Only one span of the listing below is wanted: the lines from the one with "make_tree('shade_tree', 'dark tree in shade against" through the one with "make_tree('shade_tree', 'dark tree in shade in", reproduced exactly, both ends kept.

-------

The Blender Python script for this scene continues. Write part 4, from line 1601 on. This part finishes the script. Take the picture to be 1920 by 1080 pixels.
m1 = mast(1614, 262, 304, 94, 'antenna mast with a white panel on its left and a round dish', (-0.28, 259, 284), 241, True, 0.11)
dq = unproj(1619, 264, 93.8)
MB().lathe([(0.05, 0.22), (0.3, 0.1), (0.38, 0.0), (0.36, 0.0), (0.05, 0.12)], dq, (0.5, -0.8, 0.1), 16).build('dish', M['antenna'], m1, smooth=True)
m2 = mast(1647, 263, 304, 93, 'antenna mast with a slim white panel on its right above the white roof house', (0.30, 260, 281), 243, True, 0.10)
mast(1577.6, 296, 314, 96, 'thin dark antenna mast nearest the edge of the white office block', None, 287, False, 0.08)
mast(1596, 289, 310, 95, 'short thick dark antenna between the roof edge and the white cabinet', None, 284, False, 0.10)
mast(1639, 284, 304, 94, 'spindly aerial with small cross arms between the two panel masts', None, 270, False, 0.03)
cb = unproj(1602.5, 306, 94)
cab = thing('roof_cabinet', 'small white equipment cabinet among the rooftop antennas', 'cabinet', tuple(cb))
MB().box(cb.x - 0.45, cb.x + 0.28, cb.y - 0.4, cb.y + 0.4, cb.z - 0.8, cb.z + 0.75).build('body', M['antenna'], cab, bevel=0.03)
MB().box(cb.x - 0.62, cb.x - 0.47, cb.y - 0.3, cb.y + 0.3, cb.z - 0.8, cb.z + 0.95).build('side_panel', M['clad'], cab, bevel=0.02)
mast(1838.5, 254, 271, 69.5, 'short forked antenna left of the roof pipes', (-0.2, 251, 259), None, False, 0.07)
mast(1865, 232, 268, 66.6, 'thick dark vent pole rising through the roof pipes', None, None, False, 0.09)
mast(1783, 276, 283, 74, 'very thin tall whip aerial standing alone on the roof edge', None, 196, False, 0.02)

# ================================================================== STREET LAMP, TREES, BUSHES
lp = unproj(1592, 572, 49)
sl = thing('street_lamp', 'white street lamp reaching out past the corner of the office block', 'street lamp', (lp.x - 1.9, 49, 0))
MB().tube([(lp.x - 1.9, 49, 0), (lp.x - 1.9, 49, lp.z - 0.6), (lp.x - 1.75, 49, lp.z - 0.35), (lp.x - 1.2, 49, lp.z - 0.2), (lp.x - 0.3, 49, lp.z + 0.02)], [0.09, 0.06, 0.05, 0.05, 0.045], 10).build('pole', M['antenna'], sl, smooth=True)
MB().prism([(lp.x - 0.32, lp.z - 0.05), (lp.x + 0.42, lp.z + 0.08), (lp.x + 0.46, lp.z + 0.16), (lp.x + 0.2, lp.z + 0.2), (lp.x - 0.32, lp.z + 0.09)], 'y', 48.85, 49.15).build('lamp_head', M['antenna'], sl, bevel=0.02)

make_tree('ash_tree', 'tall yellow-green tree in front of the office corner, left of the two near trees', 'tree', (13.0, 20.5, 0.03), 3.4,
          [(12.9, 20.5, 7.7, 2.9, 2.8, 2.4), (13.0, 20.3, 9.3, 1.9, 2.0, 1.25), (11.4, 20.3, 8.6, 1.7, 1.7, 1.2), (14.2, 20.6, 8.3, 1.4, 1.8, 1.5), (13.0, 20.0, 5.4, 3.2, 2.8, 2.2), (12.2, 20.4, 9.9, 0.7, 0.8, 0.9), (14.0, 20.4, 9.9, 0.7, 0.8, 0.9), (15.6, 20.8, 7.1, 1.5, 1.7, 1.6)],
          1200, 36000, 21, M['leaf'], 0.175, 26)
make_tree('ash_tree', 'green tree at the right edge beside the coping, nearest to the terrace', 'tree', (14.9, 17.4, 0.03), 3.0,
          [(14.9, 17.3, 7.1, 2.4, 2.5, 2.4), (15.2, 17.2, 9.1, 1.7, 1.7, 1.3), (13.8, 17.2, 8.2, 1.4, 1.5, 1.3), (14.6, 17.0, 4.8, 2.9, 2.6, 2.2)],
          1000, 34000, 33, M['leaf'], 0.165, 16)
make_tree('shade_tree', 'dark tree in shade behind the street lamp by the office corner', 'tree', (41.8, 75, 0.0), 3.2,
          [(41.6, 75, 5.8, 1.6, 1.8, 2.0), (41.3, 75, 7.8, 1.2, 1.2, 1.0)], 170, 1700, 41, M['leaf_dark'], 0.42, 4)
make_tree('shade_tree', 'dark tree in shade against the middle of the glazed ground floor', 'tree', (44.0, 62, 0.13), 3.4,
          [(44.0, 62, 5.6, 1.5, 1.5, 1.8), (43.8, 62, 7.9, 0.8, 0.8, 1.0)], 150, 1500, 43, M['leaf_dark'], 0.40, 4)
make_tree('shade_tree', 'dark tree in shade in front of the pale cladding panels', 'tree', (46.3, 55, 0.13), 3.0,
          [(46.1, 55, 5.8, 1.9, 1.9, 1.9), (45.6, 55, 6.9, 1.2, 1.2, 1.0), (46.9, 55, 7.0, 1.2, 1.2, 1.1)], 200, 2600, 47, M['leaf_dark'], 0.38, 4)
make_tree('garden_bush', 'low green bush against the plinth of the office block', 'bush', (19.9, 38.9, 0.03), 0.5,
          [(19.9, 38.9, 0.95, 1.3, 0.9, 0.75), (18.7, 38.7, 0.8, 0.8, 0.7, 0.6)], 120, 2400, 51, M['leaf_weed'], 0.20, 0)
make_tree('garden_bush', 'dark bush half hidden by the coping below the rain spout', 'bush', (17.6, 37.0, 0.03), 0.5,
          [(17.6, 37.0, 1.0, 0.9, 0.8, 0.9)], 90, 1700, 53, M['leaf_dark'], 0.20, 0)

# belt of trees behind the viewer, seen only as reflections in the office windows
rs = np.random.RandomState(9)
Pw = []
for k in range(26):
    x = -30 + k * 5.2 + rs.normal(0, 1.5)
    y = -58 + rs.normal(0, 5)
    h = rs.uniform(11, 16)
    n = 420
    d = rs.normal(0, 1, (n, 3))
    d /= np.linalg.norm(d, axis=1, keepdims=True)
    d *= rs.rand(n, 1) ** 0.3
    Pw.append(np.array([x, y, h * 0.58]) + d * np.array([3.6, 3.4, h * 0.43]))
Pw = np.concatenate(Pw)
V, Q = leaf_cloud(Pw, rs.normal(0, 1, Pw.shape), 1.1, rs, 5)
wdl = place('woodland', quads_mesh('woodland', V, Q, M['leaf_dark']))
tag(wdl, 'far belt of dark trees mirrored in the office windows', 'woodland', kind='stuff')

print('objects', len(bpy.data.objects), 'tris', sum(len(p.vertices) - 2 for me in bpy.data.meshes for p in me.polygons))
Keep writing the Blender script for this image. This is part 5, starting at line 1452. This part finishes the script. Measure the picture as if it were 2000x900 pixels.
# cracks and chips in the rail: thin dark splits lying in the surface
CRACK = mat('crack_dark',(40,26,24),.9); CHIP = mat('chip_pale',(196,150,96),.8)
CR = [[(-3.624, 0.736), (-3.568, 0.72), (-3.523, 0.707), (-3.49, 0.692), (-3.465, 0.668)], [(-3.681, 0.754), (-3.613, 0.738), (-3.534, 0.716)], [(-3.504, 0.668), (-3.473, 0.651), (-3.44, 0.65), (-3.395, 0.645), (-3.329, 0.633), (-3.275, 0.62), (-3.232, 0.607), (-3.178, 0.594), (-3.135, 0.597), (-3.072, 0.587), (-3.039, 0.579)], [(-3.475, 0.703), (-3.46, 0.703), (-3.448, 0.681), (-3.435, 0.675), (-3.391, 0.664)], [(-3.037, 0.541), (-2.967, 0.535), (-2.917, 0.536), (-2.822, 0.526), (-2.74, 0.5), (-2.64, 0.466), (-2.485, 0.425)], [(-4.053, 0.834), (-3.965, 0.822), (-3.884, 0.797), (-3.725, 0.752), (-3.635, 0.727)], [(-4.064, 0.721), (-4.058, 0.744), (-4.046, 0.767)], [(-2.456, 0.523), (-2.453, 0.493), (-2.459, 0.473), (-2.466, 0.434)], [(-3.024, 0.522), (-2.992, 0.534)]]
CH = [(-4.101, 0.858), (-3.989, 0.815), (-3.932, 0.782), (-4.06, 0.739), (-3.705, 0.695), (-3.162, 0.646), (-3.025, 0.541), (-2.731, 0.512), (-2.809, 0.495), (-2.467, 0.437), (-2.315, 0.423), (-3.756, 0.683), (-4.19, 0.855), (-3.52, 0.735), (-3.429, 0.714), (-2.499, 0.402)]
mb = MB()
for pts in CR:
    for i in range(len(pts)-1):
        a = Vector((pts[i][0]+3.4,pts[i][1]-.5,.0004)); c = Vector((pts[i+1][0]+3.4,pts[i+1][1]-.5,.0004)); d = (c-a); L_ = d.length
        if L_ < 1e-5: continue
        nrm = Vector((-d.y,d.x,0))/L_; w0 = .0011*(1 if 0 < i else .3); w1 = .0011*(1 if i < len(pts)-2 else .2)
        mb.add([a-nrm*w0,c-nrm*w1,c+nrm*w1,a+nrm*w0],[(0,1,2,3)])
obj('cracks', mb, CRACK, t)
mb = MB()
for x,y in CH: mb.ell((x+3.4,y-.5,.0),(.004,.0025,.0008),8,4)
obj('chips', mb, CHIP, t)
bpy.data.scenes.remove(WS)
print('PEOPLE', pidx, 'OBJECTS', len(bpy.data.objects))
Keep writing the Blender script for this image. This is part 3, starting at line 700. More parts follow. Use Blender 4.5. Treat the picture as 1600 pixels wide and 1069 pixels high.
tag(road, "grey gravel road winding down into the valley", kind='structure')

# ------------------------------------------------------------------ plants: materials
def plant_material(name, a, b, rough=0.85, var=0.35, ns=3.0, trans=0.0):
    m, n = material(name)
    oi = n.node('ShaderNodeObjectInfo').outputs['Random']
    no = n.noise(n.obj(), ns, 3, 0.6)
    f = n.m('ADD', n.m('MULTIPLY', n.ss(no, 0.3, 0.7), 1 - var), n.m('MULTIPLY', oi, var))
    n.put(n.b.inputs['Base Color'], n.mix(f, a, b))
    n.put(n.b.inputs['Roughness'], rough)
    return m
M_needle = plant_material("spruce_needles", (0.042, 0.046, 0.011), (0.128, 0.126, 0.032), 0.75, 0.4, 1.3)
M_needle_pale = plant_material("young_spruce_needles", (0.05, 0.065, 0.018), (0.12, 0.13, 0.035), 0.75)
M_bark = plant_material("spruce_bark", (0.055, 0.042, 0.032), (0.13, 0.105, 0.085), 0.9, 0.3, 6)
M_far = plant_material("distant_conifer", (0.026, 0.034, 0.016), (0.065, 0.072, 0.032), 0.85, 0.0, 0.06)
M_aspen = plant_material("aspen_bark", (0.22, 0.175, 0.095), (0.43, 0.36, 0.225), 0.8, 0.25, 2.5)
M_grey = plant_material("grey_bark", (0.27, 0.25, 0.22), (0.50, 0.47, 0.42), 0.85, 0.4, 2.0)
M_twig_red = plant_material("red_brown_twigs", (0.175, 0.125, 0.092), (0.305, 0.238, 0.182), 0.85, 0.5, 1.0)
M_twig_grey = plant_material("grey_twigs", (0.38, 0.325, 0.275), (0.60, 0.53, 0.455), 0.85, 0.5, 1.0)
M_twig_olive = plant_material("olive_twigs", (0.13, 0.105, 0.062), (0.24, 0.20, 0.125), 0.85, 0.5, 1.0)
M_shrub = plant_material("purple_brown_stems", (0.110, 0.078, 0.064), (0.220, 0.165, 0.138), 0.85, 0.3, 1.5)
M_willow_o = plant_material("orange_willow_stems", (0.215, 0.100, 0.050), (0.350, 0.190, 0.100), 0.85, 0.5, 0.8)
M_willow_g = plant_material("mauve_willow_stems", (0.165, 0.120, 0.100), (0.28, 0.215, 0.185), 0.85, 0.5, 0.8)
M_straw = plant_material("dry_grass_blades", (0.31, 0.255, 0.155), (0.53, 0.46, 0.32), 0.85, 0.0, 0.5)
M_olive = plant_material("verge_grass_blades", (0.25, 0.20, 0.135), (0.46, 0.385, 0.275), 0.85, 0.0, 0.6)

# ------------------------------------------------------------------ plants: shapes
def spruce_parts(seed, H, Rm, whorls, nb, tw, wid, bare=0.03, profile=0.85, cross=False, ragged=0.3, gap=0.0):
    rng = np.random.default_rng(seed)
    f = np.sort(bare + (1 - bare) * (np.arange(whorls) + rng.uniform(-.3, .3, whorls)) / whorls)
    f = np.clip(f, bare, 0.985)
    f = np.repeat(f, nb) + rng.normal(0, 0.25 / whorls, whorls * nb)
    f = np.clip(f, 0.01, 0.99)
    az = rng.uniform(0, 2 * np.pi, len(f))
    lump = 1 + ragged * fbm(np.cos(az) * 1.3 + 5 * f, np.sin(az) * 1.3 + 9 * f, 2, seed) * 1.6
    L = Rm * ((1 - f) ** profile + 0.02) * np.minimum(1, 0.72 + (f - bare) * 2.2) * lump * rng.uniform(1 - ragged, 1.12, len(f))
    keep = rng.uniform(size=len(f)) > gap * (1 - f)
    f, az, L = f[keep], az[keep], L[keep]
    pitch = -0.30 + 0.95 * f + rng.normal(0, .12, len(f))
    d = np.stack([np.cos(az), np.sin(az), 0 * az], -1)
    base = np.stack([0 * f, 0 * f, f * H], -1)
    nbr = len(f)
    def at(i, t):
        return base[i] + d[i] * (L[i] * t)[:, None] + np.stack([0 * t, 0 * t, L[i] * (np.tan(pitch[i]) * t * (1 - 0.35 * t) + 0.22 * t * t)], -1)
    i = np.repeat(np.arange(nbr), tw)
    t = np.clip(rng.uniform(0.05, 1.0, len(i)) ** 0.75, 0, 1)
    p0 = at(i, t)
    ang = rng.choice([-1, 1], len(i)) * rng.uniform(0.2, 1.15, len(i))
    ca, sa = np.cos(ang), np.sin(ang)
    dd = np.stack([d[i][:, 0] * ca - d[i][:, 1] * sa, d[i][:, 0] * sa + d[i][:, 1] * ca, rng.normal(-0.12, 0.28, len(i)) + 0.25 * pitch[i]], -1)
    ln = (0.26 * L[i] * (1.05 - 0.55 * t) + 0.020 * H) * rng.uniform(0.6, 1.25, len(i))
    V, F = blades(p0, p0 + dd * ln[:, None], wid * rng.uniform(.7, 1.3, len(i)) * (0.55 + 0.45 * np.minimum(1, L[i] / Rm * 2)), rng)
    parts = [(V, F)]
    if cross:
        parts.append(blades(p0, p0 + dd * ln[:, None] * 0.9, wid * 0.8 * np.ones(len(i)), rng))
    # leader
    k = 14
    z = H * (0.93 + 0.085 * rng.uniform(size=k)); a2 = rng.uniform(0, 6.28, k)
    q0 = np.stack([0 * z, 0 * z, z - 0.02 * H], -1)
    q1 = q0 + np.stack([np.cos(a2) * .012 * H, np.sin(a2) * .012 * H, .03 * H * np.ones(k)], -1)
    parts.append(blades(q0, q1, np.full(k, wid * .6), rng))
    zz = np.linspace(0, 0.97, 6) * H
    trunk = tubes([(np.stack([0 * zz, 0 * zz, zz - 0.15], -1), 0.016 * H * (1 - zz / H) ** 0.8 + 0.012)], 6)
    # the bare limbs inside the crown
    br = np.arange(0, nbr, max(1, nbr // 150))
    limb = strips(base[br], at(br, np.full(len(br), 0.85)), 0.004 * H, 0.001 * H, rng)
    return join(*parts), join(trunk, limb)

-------

RESULT ::
make_tree('shade_tree', 'dark tree in shade against the middle of the glazed ground floor', 'tree', (44.0, 62, 0.13), 3.4,
          [(44.0, 62, 5.6, 1.5, 1.5, 1.8), (43.8, 62, 7.9, 0.8, 0.8, 1.0)], 150, 1500, 43, M['leaf_dark'], 0.40, 4)
make_tree('shade_tree', 'dark tree in shade in front of the pale cladding panels', 'tree', (46.3, 55, 0.13), 3.0,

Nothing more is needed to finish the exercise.